Of course all my woes were intensified when my husband successfully put Lincoln down to sleep for the night with little coaxing or crying (although I'm sure an entire day of screaming at me broke his spirited will just slightly).
What is it about parenting that makes it so challenging?
Maybe it's the fact that I'm walking up the stairs in my pajamas at 8:00 this morning trying to juggle a baby, a cup of coffee and a handful of puke without dropping any of the three on the carpet all the while wishing I had one of those jobs where I get to wear expensive shoes and have an "inbox".
Or maybe it's the fact thatthe second I got a minute of free time I needed to decide which was important enough to do, brush my teeth, wash my face, or make the bed (will you believe I made the bed?)
Whatever the reason...today was a challenge.
I must admit though, that I'm grateful for it.
I can look back at the times that I've been through challenges in the past and realize the way God used the circumstance to make me into a better woman. Hopefully I'll get to the point someday where I don't need quite as many challenges because I don't have quite as far to go...but I don't see that happening any time in the near future.
So you may be wonndering what it is I learned through my crazy child screaming his brains out, no minute of free time, dishes in the sink, is it 5:00 yet day?
(I feel a top ten list coming on)
10. Get up earlier than Lincoln....every single day
9. Pray more
8. Curse less
7. Let go of the small stuff (like combing my hair)
6. Take myself less seriously (especially when I've just been spit up on)
5. Remember it could be worse...twins?
4. Remember it could be worse...a high schooler?
3. Thank God for all the other days...that aren't like this.
2. Know that God gives me grace to handle whatever is dealt to me.
1. Keep in mind....he has to sleep sometime!
Someone remind me of this when he's making this face...
I know I know...I'm ashamed to admit it. But several times today I questioned my skill as a mother. Surely I was convinced that I would be better suited for any job than this (aside from the obvious-snake wrangling, and sky diving).
Of course all my woes were intensified when my husband successfully put Lincoln down to sleep for the night with little coaxing or crying (although I'm sure an entire day of screaming at me broke his spirited will just slightly).
What is it about parenting that makes it so challenging?
Maybe it's the fact that I'm walking up the stairs in my pajamas at 8:00 this morning trying to juggle a baby, a cup of coffee and a handful of puke without dropping any of the three on the carpet all the while wishing I had one of those jobs where I get to wear expensive shoes and have an "inbox".

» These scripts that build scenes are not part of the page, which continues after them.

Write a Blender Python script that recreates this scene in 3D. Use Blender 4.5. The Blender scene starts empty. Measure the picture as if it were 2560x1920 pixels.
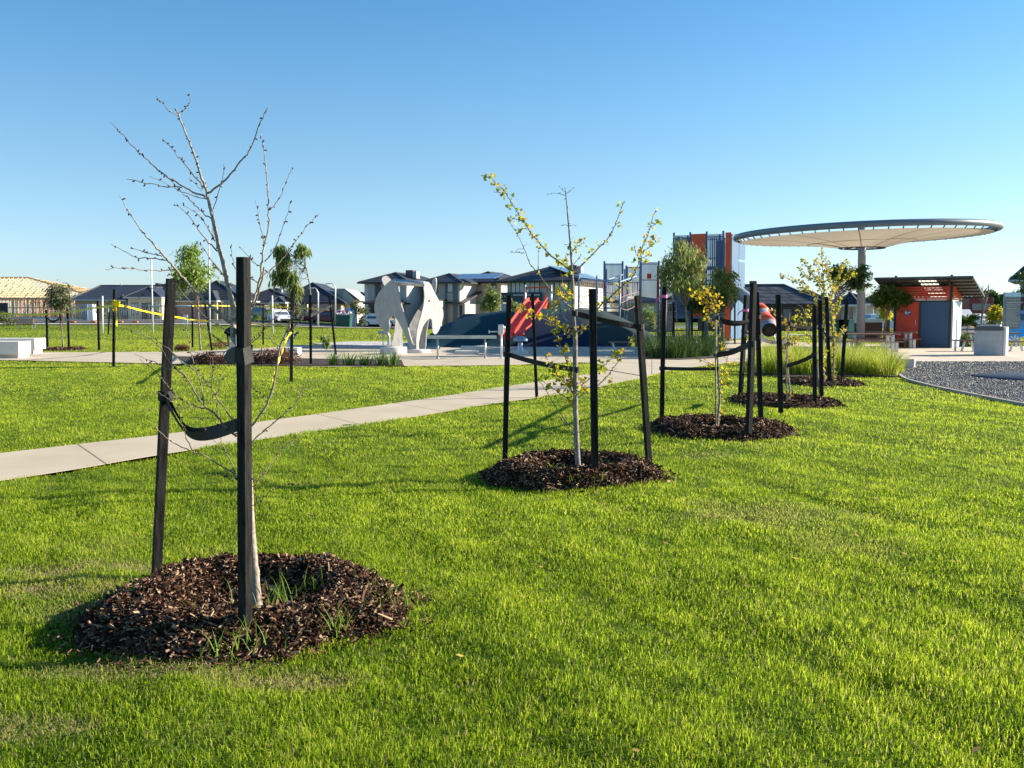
import bpy, math, random
import numpy as np
from mathutils import Vector, Matrix

random.seed(7); np.random.seed(7)
PI = math.pi; R = math.radians
SC = bpy.context.scene; COL = SC.collection

# ------------------------------------------------------------------ camera, sky, sun, exposure
FPX = 2490.0; HZ = 783.0; CH = 1.6
PITCH = math.atan((960 - HZ) / FPX)
cam_d = bpy.data.cameras.new("camera"); cam_d.sensor_width = 36.0; cam_d.lens = 36.0 * FPX / 2560.0
cam_d.clip_start = 0.05; cam_d.clip_end = 5000
cam = bpy.data.objects.new("camera", cam_d); COL.objects.link(cam)
cam.location = (0, 0, CH); cam.rotation_euler = (PI / 2 - PITCH, 0, 0)
SC.camera = cam

SUN_EL = R(21.0); SUN_AZ = R(13.5)          # azimuth measured from +X (right) towards +Y (away)
wd = bpy.data.worlds.new("World"); SC.world = wd; wd.use_nodes = True
nt = wd.node_tree; nt.nodes.clear()
sky = nt.nodes.new('ShaderNodeTexSky'); sky.sky_type = 'NISHITA'; sky.sun_disc = False
sky.sun_elevation = SUN_EL; sky.sun_rotation = PI / 2 - SUN_AZ
sky.altitude = 0; sky.air_density = 1.0; sky.dust_density = 0.3; sky.ozone_density = 3.0
bg = nt.nodes.new('ShaderNodeBackground'); bg.inputs[1].default_value = 0.085
wo = nt.nodes.new('ShaderNodeOutputWorld')
# clear, strongly blue air: the sky's own colour graded by height above the horizon
wtc = nt.nodes.new('ShaderNodeTexCoord'); wsp = nt.nodes.new('ShaderNodeSeparateXYZ'); wcr = nt.nodes.new('ShaderNodeValToRGB'); wmx = nt.nodes.new('ShaderNodeMix')
wmx.data_type = 'RGBA'; wmx.blend_type = 'MULTIPLY'; wmx.inputs[0].default_value = 1.0
we = wcr.color_ramp.elements; we[0].position = 0.02; we[0].color = (0.69, 0.80, 1.05, 1); we[1].position = 0.32; we[1].color = (0.42, 0.75, 0.90, 1)
for p_, c_ in ((0.06, (0.70, 0.81, 0.99)), (0.132, (0.66, 0.79, 0.87)), (0.19, (0.60, 0.80, 0.88))):
    k_ = we.new(p_); k_.color = (*c_, 1)
nt.links.new(wtc.outputs['Generated'], wsp.inputs[0]); nt.links.new(wsp.outputs[2], wcr.inputs[0])
nt.links.new(sky.outputs[0], wmx.inputs[6]); nt.links.new(wcr.outputs[0], wmx.inputs[7])
nt.links.new(wmx.outputs[2], bg.inputs[0]); nt.links.new(bg.outputs[0], wo.inputs[0])

sd = bpy.data.lights.new("sun", 'SUN'); sd.energy = 5.0; sd.angle = R(0.53); sd.color = (1.0, 0.90, 0.75)
so = bpy.data.objects.new("sun", sd); COL.objects.link(so)
SDIR = Vector((math.cos(SUN_AZ) * math.cos(SUN_EL), math.sin(SUN_AZ) * math.cos(SUN_EL), math.sin(SUN_EL)))
so.rotation_euler = SDIR.to_track_quat('Z', 'Y').to_euler()
so.location = (20, 10, 30)
SC.view_settings.view_transform = 'Standard'; SC.view_settings.look = 'None'
SC.view_settings.exposure = 1.33; SC.view_settings.gamma = 1.0

# ------------------------------------------------------------------ picture point -> world point
def ray(px, py):
    a = (px - 1280) / FPX; b = (960 - py) / FPX
    return Vector((a, math.cos(PITCH) + b * math.sin(PITCH), -math.sin(PITCH) + b * math.cos(PITCH)))
def sst(a, b, x):
    t = min(1, max(0, (x - a) / (b - a))); return t * t * (3 - 2 * t)
def gz(x, y):
    return 0.8 * sst(12, 35, -x) * sst(88, 120, y)
def U(px, py, Y):
    d = ray(px, py); k = Y / d.y; return Vector((d.x * k, Y, CH + d.z * k))
def G(px, py, z=None):
    d = ray(px, py); zz = 0 if z is None else z
    for _ in range(12):
        if d.z > -1e-4: k = 400
        else: k = (zz - CH) / d.z
        if z is not None: break
        zz = gz(d.x * k, d.y * k)
    return Vector((d.x * k, d.y * k, zz))
def X(px, Y): return (px - 1280) / FPX * Y * 0.9975

# ------------------------------------------------------------------ materials
MC = {}
def M(name, col, rough=0.75, metal=0.0, var=0.15, scale=4.0, bump=0.0, bscale=30.0, col2=None, spec=0.4, detail=3, stretch=None):
    if name in MC: return MC[name]
    m = bpy.data.materials.new(name); m.use_nodes = True; n = m.node_tree; p = n.nodes['Principled BSDF']
    p.inputs['Roughness'].default_value = rough; p.inputs['Metallic'].default_value = metal
    p.inputs['Specular IOR Level'].default_value = spec
    tc = n.nodes.new('ShaderNodeTexCoord'); src = tc.outputs['Object']
    if stretch:
        mp = n.nodes.new('ShaderNodeMapping'); mp.inputs['Scale'].default_value = stretch
        n.links.new(src, mp.inputs[0]); src = mp.outputs[0]
    nz = n.nodes.new('ShaderNodeTexNoise'); nz.inputs['Scale'].default_value = scale; nz.inputs['Detail'].default_value = detail
    n.links.new(src, nz.inputs['Vector'])
    mr = n.nodes.new('ShaderNodeMapRange'); mr.inputs[1].default_value = 0.3; mr.inputs[2].default_value = 0.7
    n.links.new(nz.outputs[0], mr.inputs[0])
    mx = n.nodes.new('ShaderNodeMix'); mx.data_type = 'RGBA'
    c2 = col2 if col2 else tuple(min(1, c * (1 + var)) for c in col)
    c1 = col if col2 else tuple(c * (1 - var) for c in col)
    mx.inputs[6].default_value = (*c1, 1); mx.inputs[7].default_value = (*c2, 1)
    n.links.new(mr.outputs[0], mx.inputs[0]); n.links.new(mx.outputs[2], p.inputs['Base Color'])
    if bump:
        nb = n.nodes.new('ShaderNodeTexNoise'); nb.inputs['Scale'].default_value = bscale; nb.inputs['Detail'].default_value = 4
        n.links.new(src, nb.inputs['Vector'])
        bp = n.nodes.new('ShaderNodeBump'); bp.inputs['Strength'].default_value = bump; bp.inputs['Distance'].default_value = 0.005
        n.links.new(nb.outputs[0], bp.inputs['Height']); n.links.new(bp.outputs[0], p.inputs['Normal'])
    MC[name] = m; return m

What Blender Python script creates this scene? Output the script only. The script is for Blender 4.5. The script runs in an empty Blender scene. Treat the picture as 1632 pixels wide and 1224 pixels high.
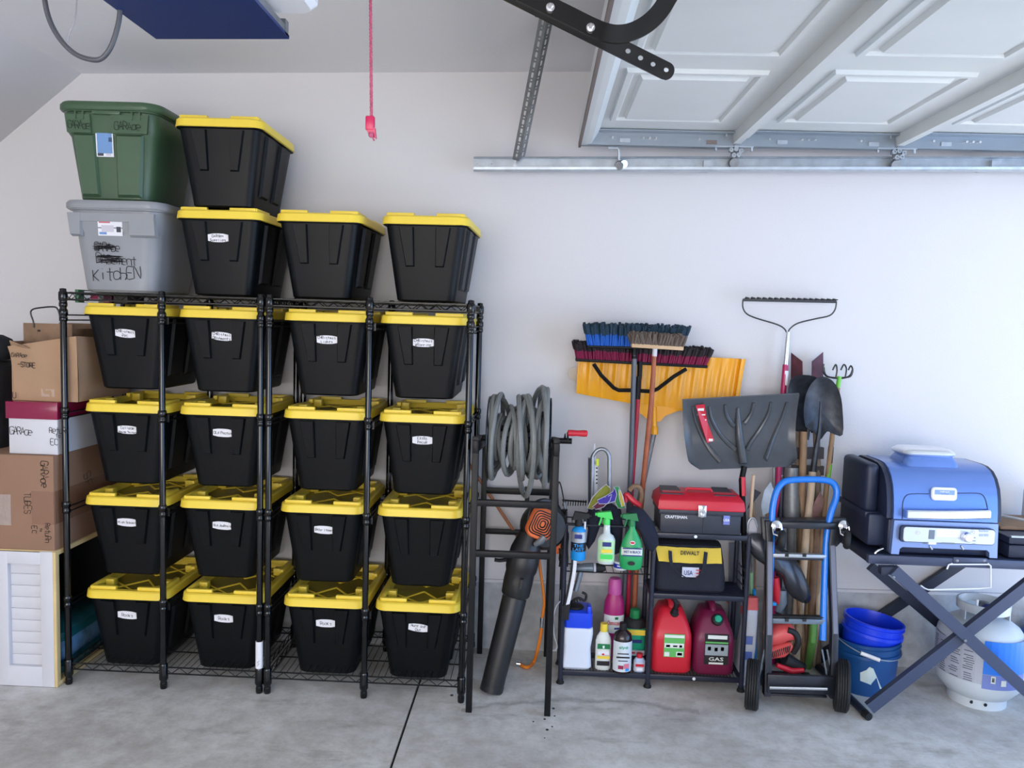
import bpy, bmesh, math, random
from mathutils import Vector, Matrix, Euler
random.seed(7)
S = bpy.context.scene
COL = S.collection
PI = math.pi
R = math.radians

# ------------------------------------------------------------------ camera
FPX, YAW, PITCH, ROLL, CAMH = 1249.5, .0341, .0798, .0302, 1.529
_f = Vector((-math.sin(YAW)*math.cos(PITCH), math.cos(YAW)*math.cos(PITCH), -math.sin(PITCH)))
_r0 = Vector((math.cos(YAW), math.sin(YAW), 0)); _u0 = _r0.cross(_f)
_r = math.cos(ROLL)*_r0 + math.sin(ROLL)*_u0
_u = -math.sin(ROLL)*_r0 + math.cos(ROLL)*_u0
cam = bpy.data.objects.new('camera', bpy.data.cameras.new('camera')); COL.objects.link(cam)
m3 = Matrix((_r, _u, -_f)).transposed()
cam.matrix_world = Matrix.Translation((0, 0, CAMH)) @ m3.to_4x4()
cam.data.sensor_width = 36; cam.data.lens = FPX*36/1632; cam.data.clip_start = .02
S.camera = cam
def _ray(px, py): return _f + _r*((px-816)/FPX) + _u*((612-py)/FPX)
def Yp(px, py, y):
    """point seen at photo pixel (px,py) at real distance y from the camera plane"""
    d = _ray(px, py); return Vector((0, 0, CAMH)) + d*(y/d.y)
def Zp(px, py, z=0):
    d = _ray(px, py); p = Vector((0, 0, CAMH)) + d*((z-CAMH)/d.z)
    return Vector((Yp(px, py, 3.51).x, 3.51, z)) if (z < .05 and p.y > 3.51) else p
def Xp(px, py, x):
    d = _ray(px, py); return Vector((0, 0, CAMH)) + d*(x/d.x)

# ------------------------------------------------------------------ world, lights, exposure
S.view_settings.view_transform = 'Standard'; S.view_settings.look = 'None'
S.view_settings.gamma = 1; S.view_settings.use_curve_mapping = False
S.view_settings.exposure = 0.8
W = bpy.data.worlds.new('world'); S.world = W; W.use_nodes = True
bg = W.node_tree.nodes['Background']; bg.inputs[0].default_value = (.50, .68, 1, 1); bg.inputs[1].default_value = 1.2
def area(name, loc, aim, sx, sy, power, col, spread=180):
    l = bpy.data.lights.new(name, 'AREA'); l.shape = 'RECTANGLE'; l.size = sx; l.size_y = sy; l.energy = power; l.color = col
    l.spread = R(spread)
    o = bpy.data.objects.new(name, l); COL.objects.link(o); o.location = loc
    o.rotation_euler = (Vector(aim)-Vector(loc)).to_track_quat('-Z', 'Y').to_euler(); return o
area('daylight_through_door', (4.3, .6, 1.15), (0, 1.7, 1.2), 4.6, 2.2, 44, (.16, .46, 1))
area('fill_behind_camera', (-1.1, -3.1, 1.5), (-1.0, 3.5, 1.6), 5.0, 1.8, 108, (1, .965, .93))  # added neutral fill lamp behind the camera, evens out the side light
sl_ = bpy.data.lights.new('sun', 'SUN'); sl_.energy = 9; sl_.angle = R(.6); sl_.color = (1, .96, .9)
so = bpy.data.objects.new('sun', sl_); COL.objects.link(so); so.rotation_euler = Vector((-.42, .12, -.9)).to_track_quat('-Z', 'Y').to_euler()

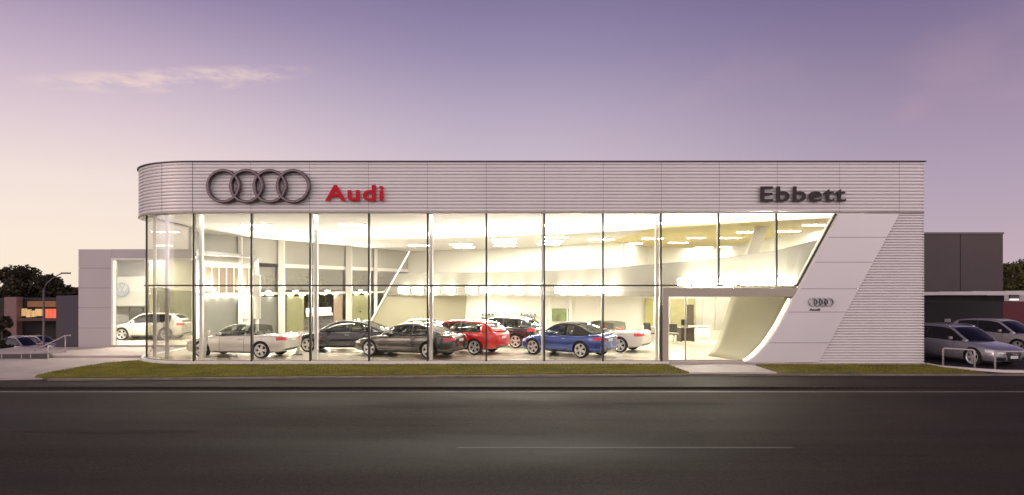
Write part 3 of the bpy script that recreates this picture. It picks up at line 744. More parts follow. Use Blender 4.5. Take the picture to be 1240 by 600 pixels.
def wheel_meshes():
    t = MB(); pr = [(.245, -.10), (.305, -.112), (.328, -.09), (.335, -.04), (.335, .04), (.328, .09), (.305, .112), (.255, .105)]
    t.lathe(pr, 36); tm = t.mesh('tyre', M_tyre, True)
    r_ = MB(); r_.lathe([(.255, .09), (.262, .112), (.250, .114), (.228, .09), (.222, -.02), (.245, -.09)], 36)
    r_.lathe([(.0, .02), (.222, .02)], 36, mi=1)
    for k in range(5):
        a = 2*math.pi*k/5+.3; ca, sa = math.cos(a), math.sin(a)
        for sgn in (-1, 1):
            pts = []
            for rad, wd in ((.03, .016), (.232, .017)):
                offc = sgn*(.016 + .10*(rad-.03)*.9)
                for s2 in (-1, 1):
                    o_ = offc+s2*wd*1.3; pts.append((rad*ca - o_*sa, rad*sa + o_*ca))
            q = [pts[0], pts[1], pts[3], pts[2]]
            r_.prism([(x, .06, z) for x, z in q], (0, .032, 0))
    r_.lathe([(.0, .10), (.045, .098), (.05, .05)], 16)
    rm = r_.mesh('rim', [M_rim, M_blackpl], False)
    return tm, rm
TM, RM = wheel_meshes()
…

Or maybe it's the fact thatthe second I got a minute of free time I needed to decide which was important enough to do, brush my teeth, wash my face, or make the bed (will you believe I made the bed?)
Whatever the reason...today was a challenge.
I must admit though, that I'm grateful for it.
I can look back at the times that I've been through challenges in the past and realize the way God used the circumstance to make me into a better woman. Hopefully I'll get to the point someday where I don't need quite as many challenges because I don't have quite as far to go...but I don't see that happening any time in the near future.
So you may be wonndering what it is I learned through my crazy child screaming his brains out, no minute of free time, dishes in the sink, is it 5:00 yet day?
(I feel a top ten list coming on)
10. Get up earlier than Lincoln....every single day
9. Pray more
8. Curse less
7. Let go of the small stuff (like combing my hair)
6. Take myself less seriously (especially when I've just been spit up on)
5. Remember it could be worse...twins?
4. Remember it could be worse...a high schooler?
3. Thank God for all the other days...that aren't like this.
2. Know that God gives me grace to handle whatever is dealt to me.
1. Keep in mind....he has to sleep sometime!
Someone remind me of this when he's making this face...
Monday, February 19, 2007
Heaven on a bun
Ode to Cheeburger...
One of the greatest restaurants I've been to for several reasons:
You can pretty much get any flavor you can dream of made into a milkshake.
One word...frings...part fries, part onion rings....who is the genius who thought of this?
Hamburgers so yummy, greasy, good that you think about them as soon as your plane lands in Florida.
Which brings me to my next point....
I'm still carrying baby weight but no baby-are you suprised?